● **Available data**
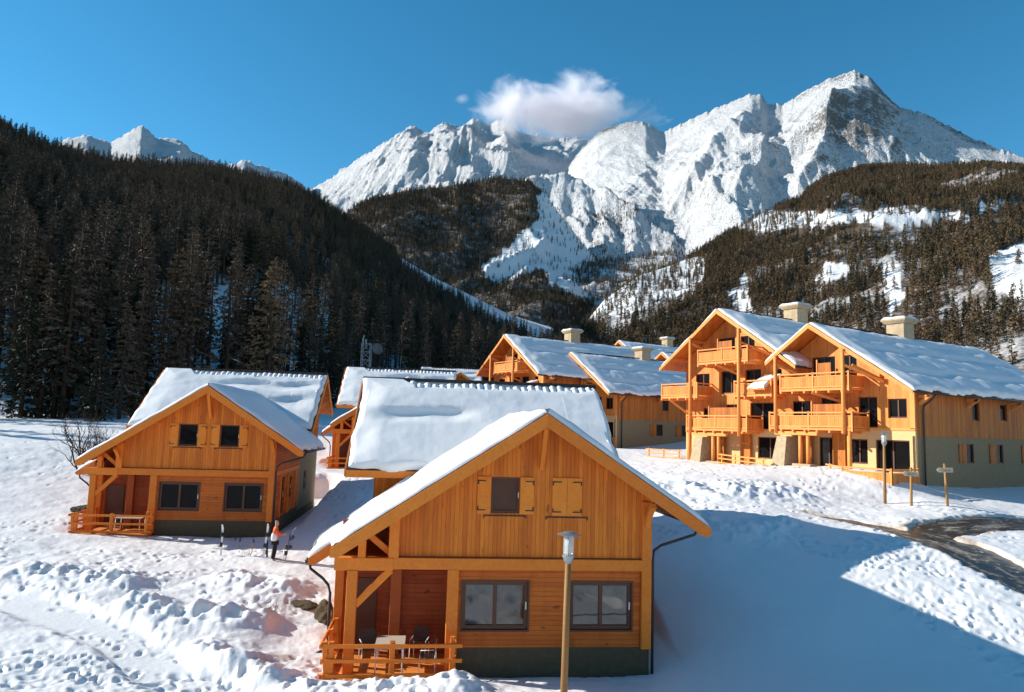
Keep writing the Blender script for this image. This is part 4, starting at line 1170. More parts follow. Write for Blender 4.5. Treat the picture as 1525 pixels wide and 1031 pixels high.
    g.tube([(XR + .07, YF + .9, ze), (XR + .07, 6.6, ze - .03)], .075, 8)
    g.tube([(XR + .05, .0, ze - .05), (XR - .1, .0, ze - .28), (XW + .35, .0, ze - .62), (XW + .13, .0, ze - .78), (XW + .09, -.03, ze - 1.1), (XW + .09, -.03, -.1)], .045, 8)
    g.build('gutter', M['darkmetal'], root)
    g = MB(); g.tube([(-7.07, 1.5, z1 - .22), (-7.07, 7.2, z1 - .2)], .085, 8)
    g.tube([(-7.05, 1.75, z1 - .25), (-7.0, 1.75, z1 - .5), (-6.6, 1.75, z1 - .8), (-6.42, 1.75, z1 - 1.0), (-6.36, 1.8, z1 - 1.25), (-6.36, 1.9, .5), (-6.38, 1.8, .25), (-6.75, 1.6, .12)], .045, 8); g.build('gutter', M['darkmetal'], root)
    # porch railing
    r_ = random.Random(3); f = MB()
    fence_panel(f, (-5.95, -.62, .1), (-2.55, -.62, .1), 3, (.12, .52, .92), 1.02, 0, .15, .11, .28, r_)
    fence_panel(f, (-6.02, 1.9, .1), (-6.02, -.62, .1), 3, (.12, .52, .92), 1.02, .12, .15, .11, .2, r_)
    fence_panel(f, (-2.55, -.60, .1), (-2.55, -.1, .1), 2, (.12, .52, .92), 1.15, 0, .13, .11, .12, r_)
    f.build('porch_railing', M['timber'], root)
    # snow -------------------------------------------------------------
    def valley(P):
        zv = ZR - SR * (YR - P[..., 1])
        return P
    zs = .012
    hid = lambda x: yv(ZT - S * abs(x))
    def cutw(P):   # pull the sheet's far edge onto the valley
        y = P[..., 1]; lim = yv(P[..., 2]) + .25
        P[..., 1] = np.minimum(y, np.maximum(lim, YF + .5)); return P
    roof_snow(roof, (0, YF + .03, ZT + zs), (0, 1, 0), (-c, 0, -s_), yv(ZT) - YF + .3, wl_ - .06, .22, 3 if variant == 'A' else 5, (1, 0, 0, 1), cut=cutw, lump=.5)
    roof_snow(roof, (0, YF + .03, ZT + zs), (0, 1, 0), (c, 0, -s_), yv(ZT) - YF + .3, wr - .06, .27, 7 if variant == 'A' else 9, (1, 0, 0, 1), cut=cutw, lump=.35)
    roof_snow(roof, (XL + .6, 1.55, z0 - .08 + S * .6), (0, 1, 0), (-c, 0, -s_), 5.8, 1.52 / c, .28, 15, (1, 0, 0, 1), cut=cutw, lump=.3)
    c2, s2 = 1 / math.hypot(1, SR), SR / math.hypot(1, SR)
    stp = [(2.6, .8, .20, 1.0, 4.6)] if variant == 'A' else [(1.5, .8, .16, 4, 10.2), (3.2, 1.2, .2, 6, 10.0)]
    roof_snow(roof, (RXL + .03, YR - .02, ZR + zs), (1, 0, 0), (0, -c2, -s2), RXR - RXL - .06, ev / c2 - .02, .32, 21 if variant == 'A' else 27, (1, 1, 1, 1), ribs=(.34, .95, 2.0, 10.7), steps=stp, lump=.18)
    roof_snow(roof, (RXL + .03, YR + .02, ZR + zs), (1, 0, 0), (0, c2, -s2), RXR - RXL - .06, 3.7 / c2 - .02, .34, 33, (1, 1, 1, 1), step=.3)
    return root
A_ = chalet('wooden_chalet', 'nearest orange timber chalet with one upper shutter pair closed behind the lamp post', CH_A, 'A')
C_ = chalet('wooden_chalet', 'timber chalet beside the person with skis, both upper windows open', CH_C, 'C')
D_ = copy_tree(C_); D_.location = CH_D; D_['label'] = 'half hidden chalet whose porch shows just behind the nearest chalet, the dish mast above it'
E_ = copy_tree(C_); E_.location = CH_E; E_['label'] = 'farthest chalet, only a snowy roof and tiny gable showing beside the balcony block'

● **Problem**
Reproduce the data word for word, excluding its pictures.

● **Worked answer**
Keep writing the Blender script for this image. This is part 4, starting at line 1170. More parts follow. Write for Blender 4.5. Treat the picture as 1525 pixels wide and 1031 pixels high.
    g.tube([(XR + .07, YF + .9, ze), (XR + .07, 6.6, ze - .03)], .075, 8)
    g.tube([(XR + .05, .0, ze - .05), (XR - .1, .0, ze - .28), (XW + .35, .0, ze - .62), (XW + .13, .0, ze - .78), (XW + .09, -.03, ze - 1.1), (XW + .09, -.03, -.1)], .045, 8)
    g.build('gutter', M['darkmetal'], root)
    g = MB(); g.tube([(-7.07, 1.5, z1 - .22), (-7.07, 7.2, z1 - .2)], .085, 8)
    g.tube([(-7.05, 1.75, z1 - .25), (-7.0, 1.75, z1 - .5), (-6.6, 1.75, z1 - .8), (-6.42, 1.75, z1 - 1.0), (-6.36, 1.8, z1 - 1.25), (-6.36, 1.9, .5), (-6.38, 1.8, .25), (-6.75, 1.6, .12)], .045, 8); g.build('gutter', M['darkmetal'], root)
    # porch railing
    r_ = random.Random(3); f = MB()
    fence_panel(f, (-5.95, -.62, .1), (-2.55, -.62, .1), 3, (.12, .52, .92), 1.02, 0, .15, .11, .28, r_)
    fence_panel(f, (-6.02, 1.9, .1), (-6.02, -.62, .1), 3, (.12, .52, .92), 1.02, .12, .15, .11, .2, r_)
    fence_panel(f, (-2.55, -.60, .1), (-2.55, -.1, .1), 2, (.12, .52, .92), 1.15, 0, .13, .11, .12, r_)
    f.build('porch_railing', M['timber'], root)
    # snow -------------------------------------------------------------
    def valley(P):
        zv = ZR - SR * (YR - P[..., 1])
        return P
    zs = .012
    hid = lambda x: yv(ZT - S * abs(x))
    def cutw(P):   # pull the sheet's far edge onto the valley
        y = P[..., 1]; lim = yv(P[..., 2]) + .25
        P[..., 1] = np.minimum(y, np.maximum(lim, YF + .5)); return P
    roof_snow(roof, (0, YF + .03, ZT + zs), (0, 1, 0), (-c, 0, -s_), yv(ZT) - YF + .3, wl_ - .06, .22, 3 if variant == 'A' else 5, (1, 0, 0, 1), cut=cutw, lump=.5)
    roof_snow(roof, (0, YF + .03, ZT + zs), (0, 1, 0), (c, 0, -s_), yv(ZT) - YF + .3, wr - .06, .27, 7 if variant == 'A' else 9, (1, 0, 0, 1), cut=cutw, lump=.35)
    roof_snow(roof, (XL + .6, 1.55, z0 - .08 + S * .6), (0, 1, 0), (-c, 0, -s_), 5.8, 1.52 / c, .28, 15, (1, 0, 0, 1), cut=cutw, lump=.3)
    c2, s2 = 1 / math.hypot(1, SR), SR / math.hypot(1, SR)
    stp = [(2.6, .8, .20, 1.0, 4.6)] if variant == 'A' else [(1.5, .8, .16, 4, 10.2), (3.2, 1.2, .2, 6, 10.0)]
    roof_snow(roof, (RXL + .03, YR - .02, ZR + zs), (1, 0, 0), (0, -c2, -s2), RXR - RXL - .06, ev / c2 - .02, .32, 21 if variant == 'A' else 27, (1, 1, 1, 1), ribs=(.34, .95, 2.0, 10.7), steps=stp, lump=.18)
    roof_snow(roof, (RXL + .03, YR + .02, ZR + zs), (1, 0, 0), (0, c2, -s2), RXR - RXL - .06, 3.7 / c2 - .02, .34, 33, (1, 1, 1, 1), step=.3)
    return root
A_ = chalet('wooden_chalet', 'nearest orange timber chalet with one upper shutter pair closed behind the lamp post', CH_A, 'A')
C_ = chalet('wooden_chalet', 'timber chalet beside the person with skis, both upper windows open', CH_C, 'C')
D_ = copy_tree(C_); D_.location = CH_D; D_['label'] = 'half hidden chalet whose porch shows just behind the nearest chalet, the dish mast above it'
E_ = copy_tree(C_); E_.location = CH_E; E_['label'] = 'farthest chalet, only a snowy roof and tiny gable showing beside the balcony block'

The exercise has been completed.